● Task objective
Copy the material that follows word for word and omit its pictures.
[begin Raw data]
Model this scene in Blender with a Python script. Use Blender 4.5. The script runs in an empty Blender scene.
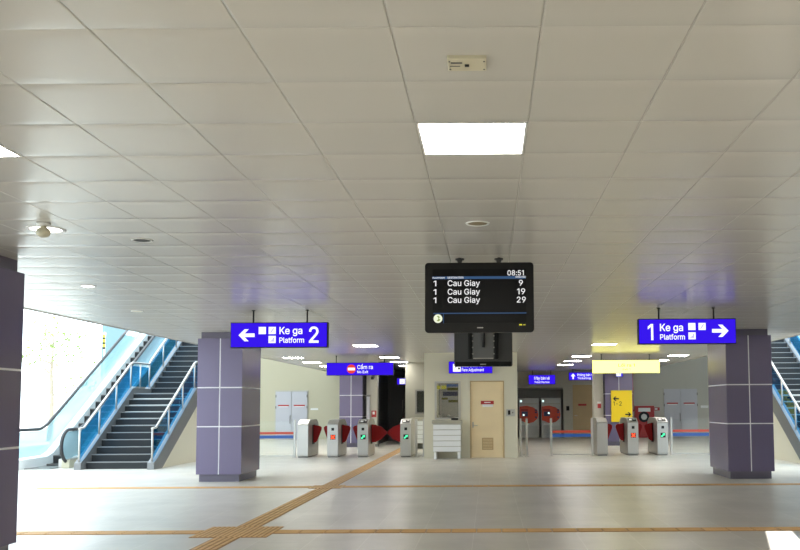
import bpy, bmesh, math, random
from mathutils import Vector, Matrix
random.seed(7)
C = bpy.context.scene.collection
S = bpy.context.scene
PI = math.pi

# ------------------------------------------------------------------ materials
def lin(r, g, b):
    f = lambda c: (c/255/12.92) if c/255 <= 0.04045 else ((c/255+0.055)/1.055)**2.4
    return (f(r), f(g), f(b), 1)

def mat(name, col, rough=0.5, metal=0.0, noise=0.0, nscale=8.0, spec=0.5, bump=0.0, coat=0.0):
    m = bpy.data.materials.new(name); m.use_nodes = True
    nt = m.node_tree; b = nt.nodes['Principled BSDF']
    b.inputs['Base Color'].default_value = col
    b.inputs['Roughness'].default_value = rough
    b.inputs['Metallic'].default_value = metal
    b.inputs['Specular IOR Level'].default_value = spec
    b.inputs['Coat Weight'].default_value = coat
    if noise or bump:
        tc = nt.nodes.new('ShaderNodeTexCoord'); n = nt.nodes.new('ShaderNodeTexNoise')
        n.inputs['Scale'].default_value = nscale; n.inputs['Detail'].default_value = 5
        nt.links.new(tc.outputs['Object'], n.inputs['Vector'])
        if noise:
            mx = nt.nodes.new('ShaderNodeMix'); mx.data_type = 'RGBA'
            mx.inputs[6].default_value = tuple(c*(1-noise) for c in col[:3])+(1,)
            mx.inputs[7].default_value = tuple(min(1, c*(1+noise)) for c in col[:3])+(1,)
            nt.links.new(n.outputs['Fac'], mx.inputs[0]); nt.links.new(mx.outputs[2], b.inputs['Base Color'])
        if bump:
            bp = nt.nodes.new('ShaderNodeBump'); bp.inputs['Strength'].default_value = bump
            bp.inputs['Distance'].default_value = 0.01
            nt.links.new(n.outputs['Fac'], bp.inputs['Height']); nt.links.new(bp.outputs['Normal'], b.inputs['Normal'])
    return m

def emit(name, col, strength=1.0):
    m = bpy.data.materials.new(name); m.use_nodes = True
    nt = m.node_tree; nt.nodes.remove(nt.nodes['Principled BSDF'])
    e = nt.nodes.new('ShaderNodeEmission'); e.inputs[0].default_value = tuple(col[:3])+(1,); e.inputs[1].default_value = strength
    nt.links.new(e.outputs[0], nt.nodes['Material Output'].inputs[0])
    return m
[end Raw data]
● Response below
Model this scene in Blender with a Python script. Use Blender 4.5. The script runs in an empty Blender scene.
import bpy, bmesh, math, random
from mathutils import Vector, Matrix
random.seed(7)
C = bpy.context.scene.collection
S = bpy.context.scene
PI = math.pi

# ------------------------------------------------------------------ materials
def lin(r, g, b):
    f = lambda c: (c/255/12.92) if c/255 <= 0.04045 else ((c/255+0.055)/1.055)**2.4
    return (f(r), f(g), f(b), 1)

def mat(name, col, rough=0.5, metal=0.0, noise=0.0, nscale=8.0, spec=0.5, bump=0.0, coat=0.0):
    m = bpy.data.materials.new(name); m.use_nodes = True
    nt = m.node_tree; b = nt.nodes['Principled BSDF']
    b.inputs['Base Color'].default_value = col
    b.inputs['Roughness'].default_value = rough
    b.inputs['Metallic'].default_value = metal
    b.inputs['Specular IOR Level'].default_value = spec
    b.inputs['Coat Weight'].default_value = coat
    if noise or bump:
        tc = nt.nodes.new('ShaderNodeTexCoord'); n = nt.nodes.new('ShaderNodeTexNoise')
        n.inputs['Scale'].default_value = nscale; n.inputs['Detail'].default_value = 5
        nt.links.new(tc.outputs['Object'], n.inputs['Vector'])
        if noise:
            mx = nt.nodes.new('ShaderNodeMix'); mx.data_type = 'RGBA'
            mx.inputs[6].default_value = tuple(c*(1-noise) for c in col[:3])+(1,)
            mx.inputs[7].default_value = tuple(min(1, c*(1+noise)) for c in col[:3])+(1,)
            nt.links.new(n.outputs['Fac'], mx.inputs[0]); nt.links.new(mx.outputs[2], b.inputs['Base Color'])
        if bump:
            bp = nt.nodes.new('ShaderNodeBump'); bp.inputs['Strength'].default_value = bump
            bp.inputs['Distance'].default_value = 0.01
            nt.links.new(n.outputs['Fac'], bp.inputs['Height']); nt.links.new(bp.outputs['Normal'], b.inputs['Normal'])
    return m

def emit(name, col, strength=1.0):
    m = bpy.data.materials.new(name); m.use_nodes = True
    nt = m.node_tree; nt.nodes.remove(nt.nodes['Principled BSDF'])
    e = nt.nodes.new('ShaderNodeEmission'); e.inputs[0].default_value = tuple(col[:3])+(1,); e.inputs[1].default_value = strength
    nt.links.new(e.outputs[0], nt.nodes['Material Output'].inputs[0])
    return m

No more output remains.